Last of all is vainglory. Vainglory, as the name suggests, is the desire for vain glory. 10 It has long been considered a capital vice, meaning it is a fountainhead of other sins and vices.11 Vainglory is easily confused with pride, and the two are often present together.12 Rebecca Konyndyk DeYoung helpfully distinguishes the two: “Pride excessively concerns excellence itself (i.e., my excelling others); vainglory, by contrast, concerns primarily the display or manifestation of my excellence… What makes vainglory distinct from pride, then, is love of ‘the show.’… The vainglorious, on the other hand, seek whatever will bring in the most attention and applause, whether it is excellent and deserving or not.”13 If it was not already obvious that vainglory permeates social media, Aquinas says that the daughters of this vice are disobedience, boastfulness, hypocrisy, contention, obstinacy, discord, and love of novelties.14 This is surely a serious and common vice!

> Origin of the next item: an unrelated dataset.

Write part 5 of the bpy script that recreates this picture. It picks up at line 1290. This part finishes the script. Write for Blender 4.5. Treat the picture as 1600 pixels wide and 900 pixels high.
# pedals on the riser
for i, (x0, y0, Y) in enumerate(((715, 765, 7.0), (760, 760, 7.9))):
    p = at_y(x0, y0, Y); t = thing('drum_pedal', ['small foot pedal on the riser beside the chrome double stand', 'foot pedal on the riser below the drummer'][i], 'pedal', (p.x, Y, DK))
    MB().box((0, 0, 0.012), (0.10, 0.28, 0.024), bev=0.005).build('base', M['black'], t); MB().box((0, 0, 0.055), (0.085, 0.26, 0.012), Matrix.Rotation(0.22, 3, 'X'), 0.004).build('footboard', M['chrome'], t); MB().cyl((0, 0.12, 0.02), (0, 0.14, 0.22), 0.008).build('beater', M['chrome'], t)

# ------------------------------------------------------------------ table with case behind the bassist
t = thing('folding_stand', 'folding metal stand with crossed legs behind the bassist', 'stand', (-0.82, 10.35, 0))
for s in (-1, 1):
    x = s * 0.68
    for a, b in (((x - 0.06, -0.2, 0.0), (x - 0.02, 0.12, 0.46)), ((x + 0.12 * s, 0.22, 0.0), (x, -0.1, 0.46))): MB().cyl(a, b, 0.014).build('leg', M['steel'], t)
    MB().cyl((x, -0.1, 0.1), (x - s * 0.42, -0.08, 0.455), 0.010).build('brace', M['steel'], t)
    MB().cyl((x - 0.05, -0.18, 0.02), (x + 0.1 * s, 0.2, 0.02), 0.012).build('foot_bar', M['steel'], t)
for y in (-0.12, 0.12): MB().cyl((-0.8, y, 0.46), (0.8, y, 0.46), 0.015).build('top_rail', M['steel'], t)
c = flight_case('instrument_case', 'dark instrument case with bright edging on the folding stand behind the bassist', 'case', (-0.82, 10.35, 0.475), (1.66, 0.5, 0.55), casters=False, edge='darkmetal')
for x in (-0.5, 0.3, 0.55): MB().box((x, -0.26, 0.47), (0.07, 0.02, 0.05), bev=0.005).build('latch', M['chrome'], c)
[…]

Again, Aquinas notes multiple ways that the desire for glory can err. First, one may seek glory for something that is unworthy of glory. Second, one may seek glory from a person they should not seek glory from (i.e., a man of poor judgment). Third, one may fail to use his glory to honor God and tend to the spiritual welfare of his neighbor.15 Whereas the ambitious at least pretends to be something that is genuinely worthy of honor, the vainglorious may accept praise for something that is not worthy of praise from people whose praise should not matter.